Leonardo Padura : Avec comme bagage Cuba et ma langue
Depuis son roman Mascaras, Padura nous avait déjà rapprochés de cette sinistre étape de notre histoire, ce tristement célèbre « quinquennat gris », même s’il essaiera maintenant de nous rapprocher de la perspective de ces sombres personnages de la police culturelle qui, à cette époque-là, ont fait tant de mal. « Dans chacune des histoires il y a plusieurs crimes, ce qui dans mes autres livres est peu habituel, parce qu’il me suffit d’un mort pour écrire une histoire », dit-il en plaisantant, peu avant de dévoiler au public présent au Bar Yarini des détails de sa toute dernière œuvre.

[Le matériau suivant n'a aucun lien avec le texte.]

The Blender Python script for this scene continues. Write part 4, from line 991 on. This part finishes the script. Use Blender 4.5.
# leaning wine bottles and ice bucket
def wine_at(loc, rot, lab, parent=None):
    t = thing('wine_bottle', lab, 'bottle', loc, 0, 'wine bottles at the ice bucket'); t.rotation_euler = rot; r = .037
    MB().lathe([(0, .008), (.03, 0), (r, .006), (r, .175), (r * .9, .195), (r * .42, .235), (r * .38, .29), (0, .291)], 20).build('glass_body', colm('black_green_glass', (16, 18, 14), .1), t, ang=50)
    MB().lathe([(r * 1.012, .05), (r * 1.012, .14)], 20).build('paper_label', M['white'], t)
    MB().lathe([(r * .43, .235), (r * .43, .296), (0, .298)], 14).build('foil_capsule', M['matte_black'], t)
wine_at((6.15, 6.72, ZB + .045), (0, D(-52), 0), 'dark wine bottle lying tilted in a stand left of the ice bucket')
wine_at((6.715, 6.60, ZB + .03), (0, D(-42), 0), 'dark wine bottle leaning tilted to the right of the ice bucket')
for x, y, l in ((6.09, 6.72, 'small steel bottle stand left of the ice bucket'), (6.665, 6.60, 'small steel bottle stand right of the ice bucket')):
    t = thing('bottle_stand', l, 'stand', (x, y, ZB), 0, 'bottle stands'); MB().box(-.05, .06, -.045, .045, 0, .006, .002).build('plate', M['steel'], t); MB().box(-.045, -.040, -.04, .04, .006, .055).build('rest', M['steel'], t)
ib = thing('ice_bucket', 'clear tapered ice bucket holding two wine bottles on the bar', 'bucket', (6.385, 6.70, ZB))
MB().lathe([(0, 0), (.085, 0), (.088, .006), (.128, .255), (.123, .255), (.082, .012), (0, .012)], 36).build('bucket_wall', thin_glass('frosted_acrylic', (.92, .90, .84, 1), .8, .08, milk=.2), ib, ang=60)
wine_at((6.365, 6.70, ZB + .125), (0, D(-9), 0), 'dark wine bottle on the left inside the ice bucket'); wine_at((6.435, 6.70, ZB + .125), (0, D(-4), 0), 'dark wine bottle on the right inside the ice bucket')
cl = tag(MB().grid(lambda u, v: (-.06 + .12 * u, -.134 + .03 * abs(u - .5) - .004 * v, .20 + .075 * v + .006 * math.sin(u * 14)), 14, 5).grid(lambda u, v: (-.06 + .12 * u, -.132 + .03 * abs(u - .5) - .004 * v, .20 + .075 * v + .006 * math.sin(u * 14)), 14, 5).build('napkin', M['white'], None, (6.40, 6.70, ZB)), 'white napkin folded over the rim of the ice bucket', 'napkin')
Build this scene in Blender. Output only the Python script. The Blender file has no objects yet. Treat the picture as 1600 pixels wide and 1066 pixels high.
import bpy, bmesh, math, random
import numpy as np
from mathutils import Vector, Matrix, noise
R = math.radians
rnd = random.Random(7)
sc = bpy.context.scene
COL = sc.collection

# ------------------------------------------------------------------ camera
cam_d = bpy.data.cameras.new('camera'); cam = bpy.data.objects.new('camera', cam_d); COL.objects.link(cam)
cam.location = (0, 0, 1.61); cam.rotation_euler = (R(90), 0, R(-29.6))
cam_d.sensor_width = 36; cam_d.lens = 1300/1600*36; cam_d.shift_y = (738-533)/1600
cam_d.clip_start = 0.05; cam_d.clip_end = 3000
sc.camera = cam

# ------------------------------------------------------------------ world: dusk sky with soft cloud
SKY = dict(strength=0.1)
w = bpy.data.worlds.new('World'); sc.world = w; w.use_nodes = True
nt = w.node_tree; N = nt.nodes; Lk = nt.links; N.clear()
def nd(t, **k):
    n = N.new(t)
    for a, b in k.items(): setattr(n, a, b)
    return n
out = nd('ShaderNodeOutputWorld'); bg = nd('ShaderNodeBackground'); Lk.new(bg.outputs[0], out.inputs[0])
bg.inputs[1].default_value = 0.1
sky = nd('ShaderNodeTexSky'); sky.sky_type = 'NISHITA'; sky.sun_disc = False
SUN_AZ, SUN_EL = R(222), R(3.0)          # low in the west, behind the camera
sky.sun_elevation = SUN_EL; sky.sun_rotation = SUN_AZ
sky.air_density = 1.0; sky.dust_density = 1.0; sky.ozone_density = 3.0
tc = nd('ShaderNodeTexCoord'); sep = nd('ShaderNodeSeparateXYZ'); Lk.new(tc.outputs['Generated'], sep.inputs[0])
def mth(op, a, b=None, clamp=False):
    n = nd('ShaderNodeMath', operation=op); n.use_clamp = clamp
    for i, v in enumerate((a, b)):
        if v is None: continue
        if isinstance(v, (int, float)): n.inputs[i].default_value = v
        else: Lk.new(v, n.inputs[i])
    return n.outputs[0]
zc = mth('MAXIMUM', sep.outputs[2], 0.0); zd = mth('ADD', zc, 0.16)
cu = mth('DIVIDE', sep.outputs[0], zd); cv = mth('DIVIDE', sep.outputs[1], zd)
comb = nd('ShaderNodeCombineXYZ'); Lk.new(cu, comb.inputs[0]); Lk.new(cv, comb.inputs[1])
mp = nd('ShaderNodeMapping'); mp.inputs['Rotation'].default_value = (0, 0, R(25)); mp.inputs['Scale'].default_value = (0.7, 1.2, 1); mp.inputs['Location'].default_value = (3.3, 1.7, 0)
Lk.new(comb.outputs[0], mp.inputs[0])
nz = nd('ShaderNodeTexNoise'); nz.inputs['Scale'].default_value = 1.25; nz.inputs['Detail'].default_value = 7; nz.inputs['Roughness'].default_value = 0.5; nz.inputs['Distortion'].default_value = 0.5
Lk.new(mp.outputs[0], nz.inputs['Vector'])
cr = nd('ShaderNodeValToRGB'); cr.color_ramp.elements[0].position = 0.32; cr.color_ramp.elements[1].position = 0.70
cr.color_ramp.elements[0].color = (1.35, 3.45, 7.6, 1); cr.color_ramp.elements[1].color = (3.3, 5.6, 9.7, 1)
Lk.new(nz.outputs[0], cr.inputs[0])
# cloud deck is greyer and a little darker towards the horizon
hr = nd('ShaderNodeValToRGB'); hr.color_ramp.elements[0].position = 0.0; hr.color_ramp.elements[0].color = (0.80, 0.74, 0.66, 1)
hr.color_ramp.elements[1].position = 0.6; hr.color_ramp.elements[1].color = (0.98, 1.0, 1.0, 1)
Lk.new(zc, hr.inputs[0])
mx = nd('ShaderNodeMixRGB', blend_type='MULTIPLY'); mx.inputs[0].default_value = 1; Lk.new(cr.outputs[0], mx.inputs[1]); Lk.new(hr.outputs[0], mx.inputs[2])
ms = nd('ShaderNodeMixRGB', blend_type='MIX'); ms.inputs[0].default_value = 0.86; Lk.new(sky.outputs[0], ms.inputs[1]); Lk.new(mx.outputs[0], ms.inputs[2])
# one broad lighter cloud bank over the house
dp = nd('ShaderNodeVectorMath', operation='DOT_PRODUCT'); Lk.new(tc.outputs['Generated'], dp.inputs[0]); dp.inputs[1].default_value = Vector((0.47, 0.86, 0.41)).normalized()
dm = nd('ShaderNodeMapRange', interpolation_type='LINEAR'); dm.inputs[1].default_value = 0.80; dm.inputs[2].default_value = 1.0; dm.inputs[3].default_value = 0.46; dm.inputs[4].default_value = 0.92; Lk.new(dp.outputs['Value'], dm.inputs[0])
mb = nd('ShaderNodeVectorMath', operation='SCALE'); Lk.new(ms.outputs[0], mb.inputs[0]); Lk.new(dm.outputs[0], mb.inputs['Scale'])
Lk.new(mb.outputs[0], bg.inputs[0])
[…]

Il a expliqué avoir choisi l’année 2016 comme contexte car c’est à cette époque que beaucoup de choses se produisent à Cuba, marquée par l’espoir de changements basés sur les relations que l’on entretenait avec les Etats Unis, situation similaire à ce qui s’est produit sur l’île au cours de la première décennie du XXème siècle.

Le texte raconte à la première personne ces années de splendeur de la capitale cubaine du début du siècle dernier où l’on envisage une Cuba nouvelle. Avec l’émergence d’un avenir sur l’île, dévastée par tant d’années de guerre grâce à la main, apparemment généreuse, des étasuniens, c’était la possibilité d’un changement.

Vous remarquez la similitude avec le contexte cubain de 2016 ?
C’est l’intention de l’écrivain en rappelant l’étape du rétablissement de relations entre Cuba et les Etats Unis. La visite de l’ancien président Barack Obama, le concert des Rolling Stones, l’ouverture économique dans le secteur privé, des initiatives de toutes parts… une réalité radieuse, une fois de plus, en dehors des bonnes relations avec les « voisins du Nord ».
« Ils avaient tous beaucoup d’espoir, sauf Conde », a précisé Padura qui affirme que, selon son personnage bien-aimé et avec la sagesse dont peut faire preuve ce policier-écrivain-alcoolique de 62 ans, ce que nous connaissons n’est qu’une période de répit.

En 2016, Conde se retrouve dans un nouveau travail dans un de ces établissements dont La Havane regorge. C’est une sorte d’agent de sécurité infiltré qui doit veiller à la tranquillité de l’établissement et éviter tout désagrément, tout particulièrement l’introduction ou la consommation de drogues dans les locaux, car il sait que ce genre de commerce attire le regard, ce qui pourrait porter préjudice au fonctionnement de la nouvelle entreprise.

A mesure de l’avancée de la lecture de ces extraits que nous livre l’auteur, la nuit et quelques rires devant les bons mots de Conde (Padura) envahissent la terrasse du bar, mais peu à peu commence aussi à tomber comme un halo de nostalgie, et pas spécialement à cause du souvenir des évènements d’il y a déjà plus de 100 ans.

Cette année 2016 qui apparaît dans le roman semble appartenir à un passé extrêmement éloigné dans le temps, comme si les visites à Cuba depuis les Etats-Unis ne dataient que d’hier et que profiter d’une réunion entre amis et en famille autour d’un cochon grillé et d’un pack de bière n’était pas un luxe, pour ne pas dire un miracle, aujourd’hui.

L’assistance et l’auteur sont émus lorsqu’il achève la lecture des dernières lignes de son texte en cours d’édition et qui devrait voir le jour pour la prochaine Foire du Livre de La Havane, selon ce que Padura a avancé devant les personnes présentes.

Ce discours de Conde dans la bouche de Padura, tout aussi ému que le serait son policier favori à ce moment-là, disait à peu près ça « Et nous sommes tous ici, heureux et contents, car malgré les coups de pied au cul, les distances, les illusions perdues, les histoires qu’on nous a racontées et qu’on nous raconte encore, les promesses qui ont volé en éclats, comme le dit mon amie Clara, nous le méritons car nous avons travaillé pour ça.

Nous méritons un répit de tout ce qui est laid, foutu, mauvais, pervers, de la tristesse qui nous hante, de la réalité de ce qu’il n’y a pas, de ce qui est fini, de ce qui n’est pas à toi. Putain, quelle histoire que la nôtre ! Regardez comme on s’est fait avoir. Et aujourd’hui, nous méritons bien d’être heureux".

Et il y eut des applaudissements, des rires et quelques larmes dissimulées.